Cynicism breeds a bitter contentment with our lot - everything is rubbish so why bother trying?

It's not a case of right and left anymore - or even right and wrong. Labels and insults have taken over from engaged thinking - Brexiteer or Remoaner, racist or cuck, cowards, chancers, liars and losers - there's a brand for everyone.

And meanwhile, money remains in charge - power remains in charge.

It's up to us to change that - and it starts local. With us. Individually - making a choice. A choice to hear without sneering, comment without trolling.

Artwork by Colin Muir

To echo the sentiments of the late, great Joe Strummer - cynicism isn't getting us anywhere.

Greed isn't getting us anywhere.

Fair enough, the usual fate for anyone who tries to suggest that there is another way tends to be ridicule, a torpedo up the wazzoo or being mounted on planks of wood, but you've got to start somewhere.

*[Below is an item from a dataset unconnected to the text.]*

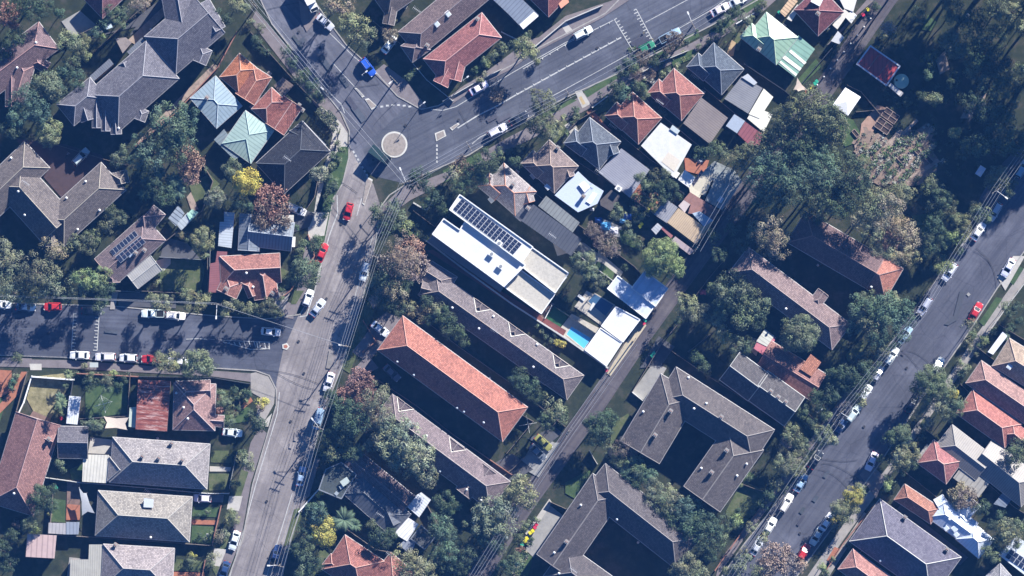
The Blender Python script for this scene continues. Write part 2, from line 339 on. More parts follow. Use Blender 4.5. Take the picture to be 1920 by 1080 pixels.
S('driveway', [(55,682),(78,682),(78,694),(57,694)], PATHL)
S('footpath', [(480,698),(503,706),(516,730),(514,757),(490,800),(478,790),(488,745),(470,735),(470,700)], PATHC)
S('footpath', [(487,800),(500,812),(470,907),(452,1010),(425,1080),(405,1080),(440,980),(452,900),(470,830)], PATHM)
S('verge', [(452,880),(466,885),(452,930),(438,935)], LAWN2); S('verge', [(395,1060),(420,1010),(432,1010),(405,1080)], LAWN2)
S('driveway', [(430,930),(455,930),(448,958),(425,955)], PATHL); S('driveway', [(402,1028),(425,1030),(412,1062),(395,1060)], PATHL)
S('driveway', [(500,785),(510,775),(503,800),(488,800)], PATHL)
S('footpath', [(880,300),(945,262),(1010,228),(1065,195),(1100,172),(1160,147),(1235,112),(1340,58),(1425,5),(1480,-40),(1500,-40),(1430,22),(1345,75),(1200,150),(1130,190),(1020,248),(900,310)], PATHM)
for q in ([(1094,172),(1155,137),(1158,147),(1101,183)], [(1018,213),(1040,205),(1070,186),(1082,188),(1060,200),(1020,222)], [(1278,72),(1308,58),(1312,68),(1290,80)], [(1225,95),(1260,82),(1255,95),(1228,108)], [(1390,15),(1420,-5),(1440,-5),(1400,25)], [(830,320),(900,285),(905,300),(830,345)], [(1330,60),(1365,35),(1380,40),(1350,62)]): S('verge', q, LAWN)
S('driveway', [(1078,172),(1090,168),(1107,195),(1092,203)], PATHL); S('driveway', [(1085,183),(1090,180),(1098,194),(1093,197)], rough_mat((.5,.38,.2), .3, key='sandstone'))
S('footpath', [(840,200),(900,160),(958,130),(1000,100),(1130,33),(1180,0),(1150,0),(1060,30),(1010,70),(990,75),(905,140),(870,160),(830,190)], PATHM)
S('driveway', [(1052,48),(1060,40),(1075,58),(1063,64)], PATHL)
S('footpath', [(700,136),(720,120),(760,150),(800,200),(790,205),(745,180)], PATHM)
S('footpath', [(762,345),(790,340),(830,325),(860,315),(850,330),(800,360),(770,375),(735,400),(712,440),(706,440),(714,388)], PATHM)
S('verge', [(690,560),(710,560),(680,640),(655,700),(640,690),(668,600)], LAWN2)
S('driveway', [(660,660),(680,635),(705,600),(725,585),(760,600),(715,650),(690,680)], PATHM); S('driveway', [(665,690),(690,665),(710,690),(690,700),(640,740)], PATHM)
S('footpath', [(557,950),(577,900),(590,860),(600,860),(580,930),(555,955)], PATHM)
S('verge', [(552,955),(572,950),(545,1020),(532,1025)], LAWN2)
S('footpath', [(1500,1100),(1580,985),(1668,870),(1735,770),(1828,632),(1888,548),(1940,475),(1960,475),(1900,560),(1838,648),(1745,780),(1678,880),(1590,1000),(1520,1100)], PATHC)
S('verge', [(1836,604),(1868,557),(1880,560),(1845,612)], LAWN); S('verge', [(1893,528),(1912,500),(1920,503),(1900,535)], LAWN)
S('driveway', [(1870,520),(1900,480),(1922,480),(1885,545)], PATHL)
S('footpath', [(1350,1050),(1400,985),(1465,895),(1530,810),(1600,715),(1600,735),(1545,815),(1470,915),(1395,1010),(1340,1090)], PATHM)
S('driveway', [(1612,890),(1630,868),(1660,895),(1642,935)], PATHM)
# yards
S('lawn', [(62,706),(120,700),(138,712),(112,752),(95,785),(62,770),(50,748)], DRY); S('lawn', [(160,715),(240,705),(238,775),(160,785)], LAWN); S('lawn', [(-5,745),(12,750),(0,790),(-20,800),(-20,745)], LAWN)
S('patio', [(-60,690),(22,695),(20,735),(0,745),(-60,750)], BRICKP); S('patio', [(40,697),(52,697),(36,738),(0,775),(-60,800),(-60,785),(-5,762),(25,730)], BRICKP)
S('patio', [(62,770),(95,785),(92,800),(50,790)], BROWNP)
S('lawn', [(395,845),(437,845),(434,868),(395,867)], LAWN2); S('lawn', [(392,888),(430,888),(422,918),(392,920)], LAWN2); S('path', [(393,874),(433,876),(432,884),(393,884)], PATHL)
S('lawn', [(362,950),(412,952),(408,970),(360,968)], LAWN); S('lawn', [(360,985),(405,988),(400,1020),(358,1018)], LAWN); S('path', [(360,974),(410,976),(408,984),(358,983)], BRICKP)
S('lawn', [(326,1048),(380,1052),(375,1072),(326,1070)], LAWN2); S('path', [(323,1072),(385,1074),(380,1100),(322,1100)], BRICKP)
S('driveway', [(362,925),(420,928),(418,942),(362,940)], PATHM); S('patio', [(126,900),(150,900),(150,950),(125,950)], BROWNP); S('patio', [(125,945),(150,947),(150,975),(124,975)], BRICKP); S('lawn', [(100,935),(123,938),(122,980),(96,978)], LAWN)
S('lawn', [(410,730),(440,735),(440,750),(425,765),(410,750)], LAWN2); S('lawn', [(415,775),(440,780),(450,760),(470,765),(465,790),(430,795)], LAWN); S('path', [(433,775),(470,745),(474,752),(437,782)], BRICKP)
S('lawn', [(300,488),(375,485),(385,505),(375,545),(300,545)], LAWN2); S('patio', [(290,490),(320,480),(320,495),(305,510)], PATHL); S('patio', [(310,445),(350,455),(375,485),(300,483)], DARKP)
S('lawn', [(355,348),(392,326),(412,345),(385,370),(365,380)], LAWN2); S('path', [(350,370),(358,360),(372,392),(360,398)], DIRT)
S('lawn', [(522,500),(545,510),(542,540),(525,545)], LAWN2); S('path', [(520,545),(545,545),(530,590),(515,570)], PATHC); S('lawn', [(552,545),(570,545),(555,570),(545,570)], LAWN2)
S('driveway', [(525,378),(590,400),(580,425),(540,440),(525,400)], DARKP)
S('driveway', [(210,545),(222,548),(215,580),(206,580)], PATHC); S('driveway', [(222,548),(330,552),(330,578),(222,574)], DARKP)
S('patio', [(170,820),(215,825),(212,852),(165,850)], PATHL); S('patio', [(130,880),(155,870),(155,900),(135,900)], LAWN); S('driveway', [(130,1045),(165,1048),(160,1090),(125,1085)], CONC)
S('driveway', [(30,260),(120,270),(190,290),(200,310),(115,370),(80,330)], rough_mat((.075,.05,.052), .3, key='red_asphalt'))
S('path', [(60,100),(225,55),(300,0),(330,0),(240,70),(255,50)], DARKP); S('path', [(240,75),(330,-10),(345,-10),(255,85)], DIRT)
S('path', [(255,270),(300,220),(400,120),(412,125),(330,205),(260,275)], DIRT); S('patio', [(115,40),(150,20),(195,60),(140,75)], CONC)
S('path', [(560,0),(600,30),(575,60),(565,40)], PATHM)
S('driveway', [(1195,515),(1215,530),(1215,560),(1195,560)], DARKP)
S('patio', [(1035,450),(1095,455),(1140,490),(1120,500),(1080,470),(1045,480)], CONC); S('lawn', [(1120,490),(1155,505),(1145,530),(1110,505)], LAWN); S('path', [(1122,470),(1168,510),(1163,520),(1118,484)], PATHL)
S('patio', [(1130,410),(1165,425),(1165,445),(1130,440)], CONC); S('lawn', [(1160,430),(1195,440),(1200,470),(1165,455)], LAWN); S('lawn', [(1185,360),(1235,375),(1230,400),(1190,385)], LAWN2)
S('patio', [(1283,296),(1330,300),(1320,330),(1285,320)], BRICKP); S('patio', [(1185,350),(1200,340),(1205,365),(1190,375)], BRICKP)
S('patio', [(1077,575),(1100,545),(1157,575),(1127,610)], DECKW); S('patio', [(1042,626),(1072,588),(1123,615),(1095,658)], DECKW); S('turf', [(1022,596),(1040,574),(1068,590),(1048,616)], TURF)
S('path', [(800,470),(812,468),(1062,620),(1055,632)], rough_mat((.2,.07,.06), .4, key='red_path')); S('patio', [(1013,592),(1034,567),(1040,570),(1018,598)], BROWNP)
S('path', [(1165,655),(1200,600),(1212,610),(1145,705),(1138,700)], rough_mat((.55,.47,.33), .3, key='sand_path'))
S('driveway', [(1185,735),(1225,680),(1250,690),(1213,755)], CONC); S('driveway', [(1200,690),(1235,630),(1265,650),(1240,685)], DARKP)
S('lawn', [(1150,792),(1178,775),(1188,800),(1165,845),(1140,855)], LAWN2); S('lawn', [(1060,905),(1092,888),(1110,880),(1078,935),(1060,925)], LAWN)
S('driveway', [(985,1030),(1028,945),(1060,970),(1000,1045)], CONC); S('path', [(985,1000),(1030,935),(1035,942),(992,1010)], PATHL); S('lawn', [(968,1080),(985,1035),(1000,1045),(990,1080)], LAWN)
S('driveway', [(985,855),(1010,815),(1040,830),(1050,830),(1010,895),(965,870)], CONC); S('driveway', [(990,822),(1040,800),(1055,812),(1020,840)], DARKP)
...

So maybe tonight you don't get involved in a row over whether Rogue One is a Clinton-inspired attack on Christian values or how the Earth is flat and the Jews are to blame.

I'm no better - I know I spend far too much time being wound up by social media humblebrags before doing precisely the same. We need to be seen doing things now instead of just doing them - harvesting likes and serving up memes is more important than substance.

I'm not vowing that I'm going to start volunteering at foodbanks or delivering lukewarm meals to befuddled pensioners - I'm just admitting that my cynicism isn't the armour I thought it was.

It's a straitjacket.

And social media is the padlock.

George Orwell wouldn't have laughed at social media - he would have wept. It's far more invasive, insidious and bleak than anything he could have dreamt of.

Group think is in charge - you are free to agree, but not to dissent. And even if you do, the dissent itself is useless - a snowflake in a blizzard - and is itself part of the machine, an agenda which began as soon as the first man cast a shadow.

Control. Power. Dominion.

Even this column is part of the sideshow keeping us busy while jackal-faced suits dismantle communities brick by brick, pound by pound.

So what do we do? What can we do?

It's a choice - choose to care.

About what? Anything you like - rescue a dog, hatch a human, write a book, run for council - care, share, create, connect, organise, act.

In the end we're all just filling up our lives - cramming in things and sensory flares while the sand leaks out of the hourglass and Pratchett's Death prepares to pay us a visit.

Yes, nothing matters in the end - we're all just bags of atoms and hopes and fears being recycled through the eons - but that doesn't mean that we give up.

Why would we? Where's the fun in that?

Healthy cynicism can be productive - questioning those in positions of authority, their words and their actions is essential - but this empty cynicism that is running rife now is destructive and leads only to the abyss.

I read an article recently about a new growth industry in Japan - Handsome Weeping Boys.

It does what it says on the tin really - firms hire out weird-looking chaps to go round offices and make people cry. I don't mean they turn up dressed as Jammy Savile and sing Justin Bieber songs till people crack - they are more like empathy generators.

Their job is to get people back in touch with their emotions - showing them videos of pets dying, playing soppy music, crying on cue.

It sounds crass, tacky and as subtle as a girder to the temple, but if that's what it takes then I'm up for it.

Tomorrow I'm starting my own firm - Gurning Scottish W*nkers. Again, fairly self-explanatory.

I'm going to travel round offices, village halls, schools and workplaces reading out my columns and chuntering profundities like a self-anointed prophet of the new age.

It's going to be ghastly, but it beats sitting in my own filth while watching 28-year-old footage of a trench-coated man plunging through a bar to the sound of empty laughter.